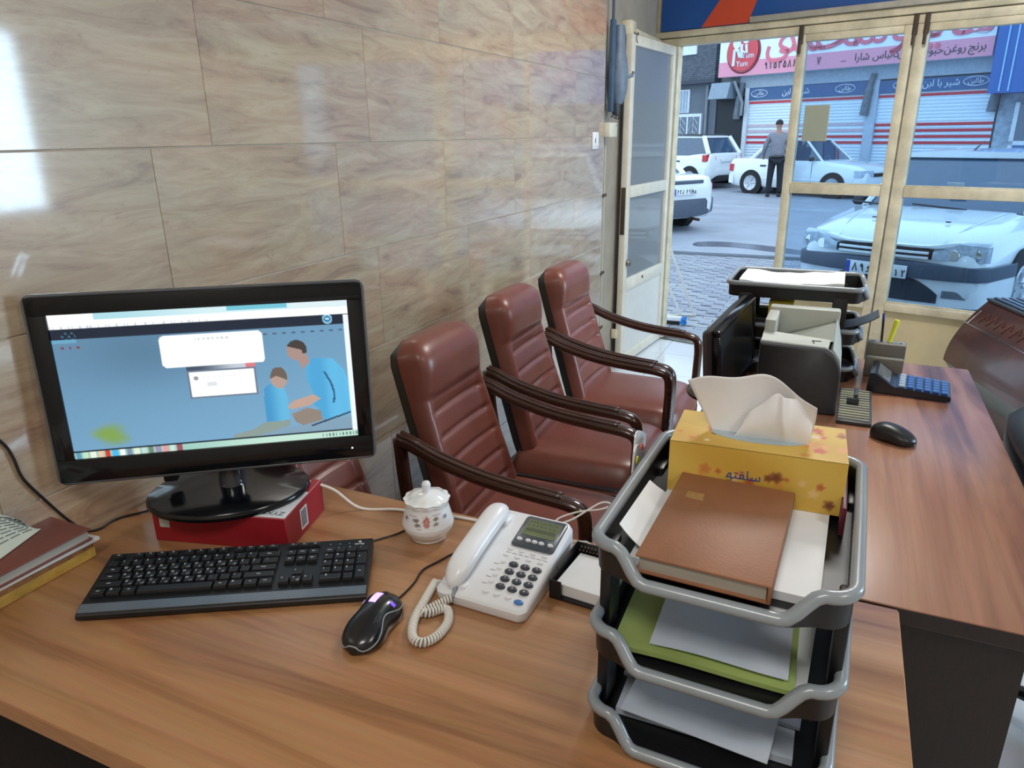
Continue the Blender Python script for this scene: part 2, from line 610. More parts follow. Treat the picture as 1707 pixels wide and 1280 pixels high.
# floor: joint slab, then each tile
fl = struct(obj('floor', MB().box(-0.25, 4.55, -1.7, 5.36, -0.10, -0.006), M_['floor_joint']))
tile_cache = {}
TS = 0.45
ty = 5.11
rowi = 0
ang_s = math.radians(-15.306)
DS = Vector((math.cos(ang_s), math.sin(ang_s), 0))
NS = Vector((-DS.y, DS.x, 0))
P0 = Vector((0.115, 5.2, 0))
def clip_poly(pts, n, c):
    out = []
    for i in range(len(pts)):
        a, b = pts[i], pts[(i + 1) % len(pts)]
        da, db = a[0] * n[0] + a[1] * n[1] - c, b[0] * n[0] + b[1] * n[1] - c
        if da <= 0:
            out.append(a)
        if da * db < 0:
            t = da / (da - db)
            out.append((a[0] + (b[0] - a[0]) * t, a[1] + (b[1] - a[1]) * t))
    return out
cF = P0.x * NS.x + P0.y * NS.y - 0.03
for j in range(16):
    for i in range(11):
        x0, y0 = -0.25 + i * TS, 5.25 - (j + 1) * TS
        if x0 > 4.5 or y0 < -1.75:
            continue
        g = 0.0015
        pts = [(g, g), (TS - g, g), (TS - g, TS - g), (g, TS - g)]
        wp = [(x0 + a, y0 + b) for a, b in pts]
        cp = clip_poly(wp, (NS.x, NS.y), cF)
        if len(cp) < 3:
            continue
        if len(cp) == 4 and cp == wp:
            if 'full' not in tile_cache:
                tile_cache['full'] = MB().prism(pts, -0.006, 0.0).mesh('tile', M_['floor_tile'])
            obj('tile', tile_cache['full'], None, fl, loc=(x0, y0, 0))
        else:
            obj('tile', MB().prism([(a - x0, b - y0) for a, b in cp], -0.006, 0.0), M_['floor_tile'], fl, None, loc=(x0, y0, 0))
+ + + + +
→ **WORK TO BE COMPLETED**
The listing above needs to be output again exactly. Don't include the pictures.

→ **IN RESPONSE**
Continue the Blender Python script for this scene: part 2, from line 610. More parts follow. Treat the picture as 1707 pixels wide and 1280 pixels high.
# floor: joint slab, then each tile
fl = struct(obj('floor', MB().box(-0.25, 4.55, -1.7, 5.36, -0.10, -0.006), M_['floor_joint']))
tile_cache = {}
TS = 0.45
ty = 5.11
rowi = 0
ang_s = math.radians(-15.306)
DS = Vector((math.cos(ang_s), math.sin(ang_s), 0))
NS = Vector((-DS.y, DS.x, 0))
P0 = Vector((0.115, 5.2, 0))
def clip_poly(pts, n, c):
    out = []
    for i in range(len(pts)):
        a, b = pts[i], pts[(i + 1) % len(pts)]
        da, db = a[0] * n[0] + a[1] * n[1] - c, b[0] * n[0] + b[1] * n[1] - c
        if da <= 0:
            out.append(a)
        if da * db < 0:
            t = da / (da - db)
            out.append((a[0] + (b[0] - a[0]) * t, a[1] + (b[1] - a[1]) * t))
    return out
cF = P0.x * NS.x + P0.y * NS.y - 0.03
for j in range(16):
    for i in range(11):
        x0, y0 = -0.25 + i * TS, 5.25 - (j + 1) * TS
        if x0 > 4.5 or y0 < -1.75:
            continue
        g = 0.0015
        pts = [(g, g), (TS - g, g), (TS - g, TS - g), (g, TS - g)]
        wp = [(x0 + a, y0 + b) for a, b in pts]
        cp = clip_poly(wp, (NS.x, NS.y), cF)
        if len(cp) < 3:
            continue
        if len(cp) == 4 and cp == wp:
            if 'full' not in tile_cache:
                tile_cache['full'] = MB().prism(pts, -0.006, 0.0).mesh('tile', M_['floor_tile'])
            obj('tile', tile_cache['full'], None, fl, loc=(x0, y0, 0))
        else:
            obj('tile', MB().prism([(a - x0, b - y0) for a, b in cp], -0.006, 0.0), M_['floor_tile'], fl, None, loc=(x0, y0, 0))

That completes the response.